En décembre, le paiement de la taxe a permis l’enregistrement des armoiries mais il a posé quelques problèmes aux consuls :

  • au lendemain de la déclaration des armoiries, les habitants compris dans le rolle de répartition ont refusé de payer leur côte et sont sous le coup d’un commandement (injonction à payer) de la part du sieur Le Cler,
  • ces mêmes habitants ont ensuite refusé de payer une taxe allégée, négociée à Aix auprès des autorités de Provence par un avocat séderonnais,
  • le Conseil Général a dû alors trouvé à propos d’augmenter d’habitants le rolle de répartition afin que les côtes déjà faites ne seront pas si fortes et toutefois ne sera pas compris les pauvres,
  • finalement les habitants compris dans un nouveau rolle de répartition réglé et fait par le lieutenant de juge (notable séderonnais, représentant du seigneur) ont payé leur côte au trésorier de la Communauté sous la contrainte de la commission obtenue de monseigneur le lieutenant de Sisteron, subdélégué de monseigneur l’intendant.

L’ordonnance de 1696 permit à des notables séderonnais d’acquérir une distinction réservée jusque là aux nobles. La recherche prioritaire de sa rentabilité financière favorisa en effet la déclaration d’armoiries par des notables locaux n’en ayant jamais porté.
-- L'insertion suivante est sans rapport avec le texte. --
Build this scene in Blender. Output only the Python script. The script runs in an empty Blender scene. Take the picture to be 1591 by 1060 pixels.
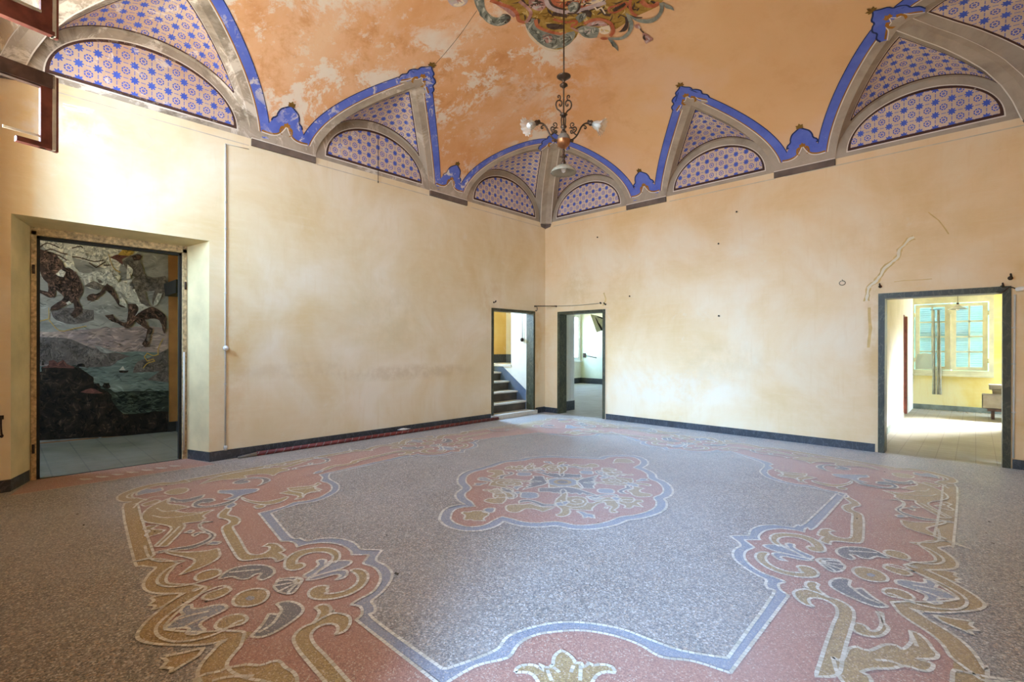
import bpy, bmesh, math, random
from mathutils import Vector, Matrix
from mathutils.geometry import tessellate_polygon, delaunay_2d_cdt
random.seed(7)
SC = bpy.context.scene
COL = SC.collection
PI = math.pi
# ------------------------------------------------------------------ camera (fitted to the photograph)
CF, CCY, CYAW, CPIT, CROLL = 757.385, 539.478, -0.75972, -0.000835, 0.002267
CAM = Vector((7.1896, -8.6749, 1.5))
_f = Vector((math.sin(CYAW)*math.cos(CPIT), math.cos(CYAW)*math.cos(CPIT), math.sin(CPIT)))
_r = Vector((math.cos(CYAW), -math.sin(CYAW), 0)); _u = _r.cross(_f)
CR = _r*math.cos(CROLL)+_u*math.sin(CROLL); CU = _u*math.cos(CROLL)-_r*math.sin(CROLL); CFW = _f
def ray(px, py): return CFW+CR*((px-795.5)/CF)+CU*((CCY-py)/CF)
def hit(px, py, ax, val):
    d = ray(px, py); k = (val-CAM[ax])/d[ax]; return CAM+d*k
def fl(px, py):
    h = hit(px, py, 2, 0.0); return (h.x, h.y)
def ZM(ox, oy, s):
    return lambda pts: [(ox+a/s, oy+b/s) for a, b in pts]
def FL(z, pts): return [fl(*q) for q in z(pts)]
# ------------------------------------------------------------------ node materials
class S:
    def __init__(s, nb, sock): s.nb, s.k = nb, sock
    def _m(s, op, o, sw=False): return s.nb.math(op, o, s) if sw else s.nb.math(op, s, o)
    def __add__(s, o): return s._m('ADD', o)
    def __radd__(s, o): return s._m('ADD', o)
    def __sub__(s, o): return s._m('SUBTRACT', o)
    def __rsub__(s, o): return s._m('SUBTRACT', o, True)
    def __mul__(s, o): return s._m('MULTIPLY', o)
    def __rmul__(s, o): return s._m('MULTIPLY', o)
    def __truediv__(s, o): return s._m('DIVIDE', o)
    def lt(s, o): return s._m('LESS_THAN', o)
    def gt(s, o): return s._m('GREATER_THAN', o)
class NB:
    def __init__(s, name, rough=0.8, spec=0.3, metal=0.0):
        s.mat = bpy.data.materials.new(name); s.mat.use_nodes = True
        s.t = s.mat.node_tree; s.t.nodes.clear()
        s.o = s.t.nodes.new('ShaderNodeOutputMaterial'); s.b = s.t.nodes.new('ShaderNodeBsdfPrincipled')
        s.t.links.new(s.b.outputs[0], s.o.inputs[0])
        s.b.inputs['Roughness'].default_value = rough; s.b.inputs['Metallic'].default_value = metal
        s.b.inputs['Specular IOR Level'].default_value = spec
    def put(s, sock, v):
        if isinstance(v, S): s.t.links.new(v.k, sock)
        elif isinstance(v, (tuple, list)) and len(v) == 3 and sock.type == 'RGBA': sock.default_value = (*v, 1)
        else: sock.default_value = v
    def math(s, op, a, b=0.0, c=None):
        n = s.t.nodes.new('ShaderNodeMath'); n.operation = op
        s.put(n.inputs[0], a); s.put(n.inputs[1], b)
        if c is not None: s.put(n.inputs[2], c)
        return S(s, n.outputs[0])
    def obj(s):
        n = s.t.nodes.new('ShaderNodeTexCoord'); return S(s, n.outputs['Object'])
    def uv(s):
        n = s.t.nodes.new('ShaderNodeTexCoord'); return S(s, n.outputs['UV'])
    def xyz(s, v):
        n = s.t.nodes.new('ShaderNodeSeparateXYZ'); s.put(n.inputs[0], v); return [S(s, k) for k in n.outputs]
    def vec(s, x, y, z=0.0):
        n = s.t.nodes.new('ShaderNodeCombineXYZ')
        for k, v in zip(n.inputs, (x, y, z)): s.put(k, v)
        return S(s, n.outputs[0])
    def scale(s, v, sc):
        n = s.t.nodes.new('ShaderNodeMapping'); s.put(n.inputs[0], v); n.inputs['Scale'].default_value = sc; return S(s, n.outputs[0])
    def noise(s, v, sc, det=5, rough=.55, dist=0.0):
        n = s.t.nodes.new('ShaderNodeTexNoise'); s.put(n.inputs['Vector'], v)
        n.inputs['Scale'].default_value = sc; n.inputs['Detail'].default_value = det
        n.inputs['Roughness'].default_value = rough; n.inputs['Distortion'].default_value = dist
        return S(s, n.outputs[0])
    def vor(s, v, sc, rnd=1.0, out='Color', feat='F1'):
        n = s.t.nodes.new('ShaderNodeTexVoronoi'); n.feature = feat; s.put(n.inputs['Vector'], v)
        n.inputs['Scale'].default_value = sc; n.inputs['Randomness'].default_value = rnd
        return S(s, n.outputs[out])
    def rnd(s):
        n = s.t.nodes.new('ShaderNodeNewGeometry'); return S(s, n.outputs['Random Per Island'])
    def ramp(s, f, stops, const=False):
        n = s.t.nodes.new('ShaderNodeValToRGB'); s.put(n.inputs[0], f); e = n.color_ramp.elements
        if const: n.color_ramp.interpolation = 'CONSTANT'
        while len(e) < len(stops): e.new(0.5)
        for k, (p, c) in zip(e, stops):
            k.position = p; k.color = (*c, 1) if len(c) == 3 else c
        return S(s, n.outputs[0])
    def step(s, f, a, b):          # smooth 0..1 between a and b
        n = s.t.nodes.new('ShaderNodeMapRange'); n.interpolation_type = 'SMOOTHSTEP'
        s.put(n.inputs[0], f); n.inputs[1].default_value = a; n.inputs[2].default_value = b
        return S(s, n.outputs[0])
    def mix(s, f, a, b, mode='MIX'):
        n = s.t.nodes.new('ShaderNodeMix'); n.data_type = 'RGBA'; n.blend_type = mode; n.clamp_factor = True
        s.put(n.inputs[0], f); s.put(n.inputs[6], a); s.put(n.inputs[7], b); return S(s, n.outputs[2])
    def bump(s, h, strength=.2, dist=.01):
        n = s.t.nodes.new('ShaderNodeBump'); s.put(n.inputs['Height'], h)
        n.inputs['Strength'].default_value = strength; n.inputs['Distance'].default_value = dist
        s.t.links.new(n.outputs[0], s.b.inputs['Normal'])
    def col(s, c): s.put(s.b.inputs['Base Color'], c); return s
    def set(s, k, v): s.put(s.b.inputs[k], v); return s
def srgb(h):
    h = h.lstrip('#'); v = [int(h[i:i+2], 16)/255 for i in (0, 2, 4)]
    return tuple(x/12.92 if x <= .04045 else ((x+.055)/1.055)**2.4 for x in v)
def simple(name, c, rough=.7, metal=0.0, var=.12, sc=6.0, spec=.3):
    m = NB(name, rough, spec, metal); n = m.noise(m.obj(), sc, 6)
    d = tuple(max(0, x*(1-var*2)) for x in c); l = tuple(min(1, x*(1+var)) for x in c)
    m.col(m.ramp(n, [(.3, d), (.7, l)])); return m.mat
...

Ainsi, sur l’état établi par le bureau d’enregistrement de Sisteron figurent les armoiries de Dominique Bonnefoy (homme de loi), Joseph Jullien (prieur de Séderon), Antoine Jullien (maitre tailleur d’habit et père du prieur), Étienne Jullien (maitre chirurgien), Louis Jullien (lieutenant de juge) et Joseph Reynaud (trésorier de la Communauté) qui ont payé une taxe de 20 livres mais qui n’ont soumis au sieur Le Cler ni explications ni figures d’armoiries (leurs armoiries ont été dessinées par le personnel du bureau).